The political consensus emerged that so long as you don't use quotas, everybody might not be perfectly pleased with racial integration but society is so much better off that the benefits outweigh the costs. As well, people understood generally in the Bakke era, that Affirmative Action wouldn't last forever. Mathematically and socially society would run out of the cream of the crop to be integrated and like with Civil Rights and Black Power, things would go from excellent to mediocre to incompetent to worse. So long as race was not the single consideration, everything was cool.
And then there came Rodney King and OJ Simpson. Then one fateful day 'The Bell Curve' was published in a rather hasty and unsavory fashion. Essentially in the 90s, the instabilities of the 80s exploded and nobody could stomach 'Affirmative Action'. Further incremental mincing around the issue of racial integration found their way into the national dialog with more Supreme Court decisions like Hopwood. Corporations had already made their financial calculations to split the difference in hiring using the term 'diversity' rather in the same way that 'personnel' became 'human resources'.

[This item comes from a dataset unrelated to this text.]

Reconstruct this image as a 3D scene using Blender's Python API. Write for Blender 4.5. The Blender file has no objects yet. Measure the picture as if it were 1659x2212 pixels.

Somewhere around the early 2000s with Grutter and Gratz being the notable SC decisions, I personally, given my own history, gave up on the premise that entrenched sides could negotiate with the sort of necessary discipline that characterized the clear-eyed hardball reality based decisions made in the Nixon Era when people had fresh experiences of cities burning. Rodney King LA Riots notwithstanding, all of black America and white America were not dealing with such weighty matters as the wholesale denial of public accommodations that characterized the conditions that generated the Civil Rights and Black Power movements. In the middle of the 20th Century the majority of American Negroes were poor. Whatever could be said about the polarizations of Rodney King and OJ, their situations did not accurately reflect what the non-monolithic 'Black Community' was experiencing. Aside from that it everything isn't just black and white. In the 21st Century, the majority of African Americans are middle class.
'Diversity' is the only thing nebulous enough to encompass the ambitions of 'people of color and women'.
These days people saying 'thats racist' or 'thats sexist' is a kind of pathetic echo of what was real 50 years ago. I am writing this answer from a community where my father could not live. In fact here's the little short story which was that my parents marched against racially restrictive covenants and my pregnant mother had to dodge a brick thrown at her from the hostile crowd. I live in that neighborhood now. My wife was head of the PTA. My daughter was student body president at the elementary school. My other daughter was head cheerleader at the high school. My son was captain of the marching band at the high school, and they all did 3.5s or better. And yet still people will tell me how racist it is over here because the neighborhood is about 1.5% black.
Still, the idea about is that 'diversity' really means 'thinking different' is bullshit. 'Diversity' means that you can show enough faces to prove your Affirmative Action program is working.
Now aside from the craptastic evasion and inflation of victimhood that the presence of 'diversity' demonstrates, the real grotesque irony is that 'diversity of opinion' is a self-defeating feature. Imagine you were on the global summit board of scientists presenting a paper on global warming, and yet suddenly you find that your demographics were not diverse enough. (Presuming there is some standard for diversity). What if you added the right mix and found that now your conclusions were not actually convergent? What if there were black science and female science and they were divergent from white male science? In other words, what is the responsibility of someone from a divergent ethnic, religious or gender background (identity) to have divergent opinions?
In short, what champions of 'social justice' really want to achieve in 'diversity' is for their special classes of people to get exactly what they presume that white males get according to some negotiated standard of identity representation. That is nothing more or less than Affirmative Action without saying 'Affirmative Action'. To say Affirmative Action instead of diversity forces champions of diversity to deal with the factual history of Affirmative Action which includes the participation of old farts like me who are old enough to remember what harsh reality racism was, even at the time of integration. Because when you include people like me, then you include my understanding of my own struggles, my parents struggles and my grandparents' struggles. And those realities reveal the utter triviality of what passes for 'racism' and 'sexism' these days. But moreover it requires a recognition of the fact that real Black Power separatists put down their radicalisms to integrate and crossover in real unity of purpose, rather than emphasize the self-serving, self-righteous, self-segregating identity politics of today.
To the extent that 'diversity' is not the deception that I describe. It's merely nice. It's pleasant. It's a new kind of first world privilege amongst the American bourgeoisie. You'll never hear any member country of the UN General Assembly stop what they're doing to hear out complaints by Americans about a lack of diversity or Affirmative Action. We're just playing with ourselves.